• Given instruction: Exclude images, then output the remaining data verbatim.

• Data shown:
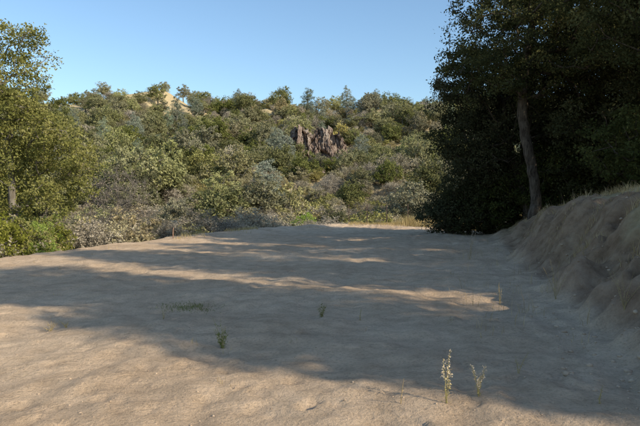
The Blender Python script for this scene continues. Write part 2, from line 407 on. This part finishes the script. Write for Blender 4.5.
# ---------------------------------------------------------------- near trees
def oak(name,x,y,trunk,R,env,ncl,per,seed,mats,clr=.62,leaf=.062,**kw):
    z=H1(x,y)-.15
    me=build_tree(name,seed,trunk,R,env,ncl,per,clr,leaf,mats,**kw)
    return add(name,me,(x,y,z))
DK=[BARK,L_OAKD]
oak('oak_tree',9.35,27,[(0,0,0),(-.05,0,1.6),(-.4,.1,3.4),(-.5,.2,5.6),(-.1,.2,8.5)],.22,
    [(-.3,0,8.6,3.6,3.4,3.2),(-1.8,.4,6.4,2.4,2.4,1.5),(2.2,.2,7.2,3.0,2.8,2.8),(-.8,0,10.6,2.6,2.6,1.8),(1.6,0,10.4,3,2.6,2)],310,200,1,DK,gap=.36,mindist=.42,rt=.016,sides=8)
oak('oak_tree',10.4,31,[(0,0,0),(-.4,0,1.8),(-.9,.1,3.6),(-1.2,.2,6)],.2,
    [(-1.8,0,6.0,3.0,3,2.6),(-1.9,.4,3.4,2.8,2.4,1.8),(1.5,.2,5.0,3.0,2.8,2.8)],260,180,2,DK,gap=.32,mindist=.42,rt=.015)
oak('oak_tree',11.4,32.3,[(0,0,0),(-.4,0,2),(-.7,.1,4),(-.2,.2,8)],.26,
    [(-1.0,0,8.0,3.8,2.6,3.8),(-2.9,.0,3.6,2.8,1.8,2.8),(2.5,.2,6.5,4.0,2.4,4.4)],320,170,3,DK,gap=.26,mindist=.5,clr=.8,leaf=.08)
oak('oak_tree',15.5,29,[(0,0,0),(.2,0,2),(.5,.1,4),(.2,.2,8)],.3,
    [(0,0,8.0,4,3.2,3.8),(-2.0,.4,4.4,3.0,2.4,2.8),(2.5,.2,6.0,4.0,2.4,4.2)],300,170,4,DK,gap=.26,mindist=.5,clr=.8,leaf=.08)
oak('oak_tree',12.4,20.5,[(0,0,0),(-.3,0,1.6),(-.9,.1,3.4),(-1.2,.2,6.5)],.27,
    [(-1.2,0,6.8,3.4,3.4,2.6),(.9,0,6.2,3.4,3.4,3.2),(-2.6,0,7.8,2.4,2.2,1.7)],310,210,5,DK,gap=.34,mindist=.42,rt=.016)
oak('oak_tree',14,26,[(0,0,0),(.2,0,1.6),(.3,.1,3.4),(.2,.2,6.5)],.25,
    [(0,0,5.6,3.6,3.4,4.0),(-1.6,0,3.4,2.6,2.4,2.2)],270,190,6,DK,gap=.26,mindist=.45,clr=.7,leaf=.07)
for i,(px,yy,w,h) in enumerate([(446,34,1.5,2.2),(468,33.5,1.9,2.9),(492,33.5,2.0,3.2),(515,32,2.0,2.6),(560,30,2.6,3.2),(600,29,2.6,3.2),(635,27,2.4,3.4),(432,54,1.8,1.9),(540,32,3,4),(660,22,2.4,3),(590,31,3,5),(475,56,3,3.6),(455,56,2.6,3.0)]):
    x=W(px,0,yy)
    oak('oak_shrub',x,yy,[(0,0,0),(.1,0,.5),(0,.1,h*.5)],.09,[(0,0,h*.55,w,w*.9,h*.52)],int(55+w*22),150,40+i,DK,gap=.2,mindist=.4,clr=.55,leaf=.065,seg=.4)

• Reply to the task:
The Blender Python script for this scene continues. Write part 2, from line 407 on. This part finishes the script. Write for Blender 4.5.
# ---------------------------------------------------------------- near trees
def oak(name,x,y,trunk,R,env,ncl,per,seed,mats,clr=.62,leaf=.062,**kw):
    z=H1(x,y)-.15
    me=build_tree(name,seed,trunk,R,env,ncl,per,clr,leaf,mats,**kw)
    return add(name,me,(x,y,z))
DK=[BARK,L_OAKD]
oak('oak_tree',9.35,27,[(0,0,0),(-.05,0,1.6),(-.4,.1,3.4),(-.5,.2,5.6),(-.1,.2,8.5)],.22,
    [(-.3,0,8.6,3.6,3.4,3.2),(-1.8,.4,6.4,2.4,2.4,1.5),(2.2,.2,7.2,3.0,2.8,2.8),(-.8,0,10.6,2.6,2.6,1.8),(1.6,0,10.4,3,2.6,2)],310,200,1,DK,gap=.36,mindist=.42,rt=.016,sides=8)
oak('oak_tree',10.4,31,[(0,0,0),(-.4,0,1.8),(-.9,.1,3.6),(-1.2,.2,6)],.2,
    [(-1.8,0,6.0,3.0,3,2.6),(-1.9,.4,3.4,2.8,2.4,1.8),(1.5,.2,5.0,3.0,2.8,2.8)],260,180,2,DK,gap=.32,mindist=.42,rt=.015)
oak('oak_tree',11.4,32.3,[(0,0,0),(-.4,0,2),(-.7,.1,4),(-.2,.2,8)],.26,
    [(-1.0,0,8.0,3.8,2.6,3.8),(-2.9,.0,3.6,2.8,1.8,2.8),(2.5,.2,6.5,4.0,2.4,4.4)],320,170,3,DK,gap=.26,mindist=.5,clr=.8,leaf=.08)
oak('oak_tree',15.5,29,[(0,0,0),(.2,0,2),(.5,.1,4),(.2,.2,8)],.3,
    [(0,0,8.0,4,3.2,3.8),(-2.0,.4,4.4,3.0,2.4,2.8),(2.5,.2,6.0,4.0,2.4,4.2)],300,170,4,DK,gap=.26,mindist=.5,clr=.8,leaf=.08)
oak('oak_tree',12.4,20.5,[(0,0,0),(-.3,0,1.6),(-.9,.1,3.4),(-1.2,.2,6.5)],.27,
    [(-1.2,0,6.8,3.4,3.4,2.6),(.9,0,6.2,3.4,3.4,3.2),(-2.6,0,7.8,2.4,2.2,1.7)],310,210,5,DK,gap=.34,mindist=.42,rt=.016)
oak('oak_tree',14,26,[(0,0,0),(.2,0,1.6),(.3,.1,3.4),(.2,.2,6.5)],.25,
    [(0,0,5.6,3.6,3.4,4.0),(-1.6,0,3.4,2.6,2.4,2.2)],270,190,6,DK,gap=.26,mindist=.45,clr=.7,leaf=.07)
for i,(px,yy,w,h) in enumerate([(446,34,1.5,2.2),(468,33.5,1.9,2.9),(492,33.5,2.0,3.2),(515,32,2.0,2.6),(560,30,2.6,3.2),(600,29,2.6,3.2),(635,27,2.4,3.4),(432,54,1.8,1.9),(540,32,3,4),(660,22,2.4,3),(590,31,3,5),(475,56,3,3.6),(455,56,2.6,3.0)]):
    x=W(px,0,yy)
    oak('oak_shrub',x,yy,[(0,0,0),(.1,0,.5),(0,.1,h*.5)],.09,[(0,0,h*.55,w,w*.9,h*.52)],int(55+w*22),150,40+i,DK,gap=.2,mindist=.4,clr=.55,leaf=.065,seg=.4)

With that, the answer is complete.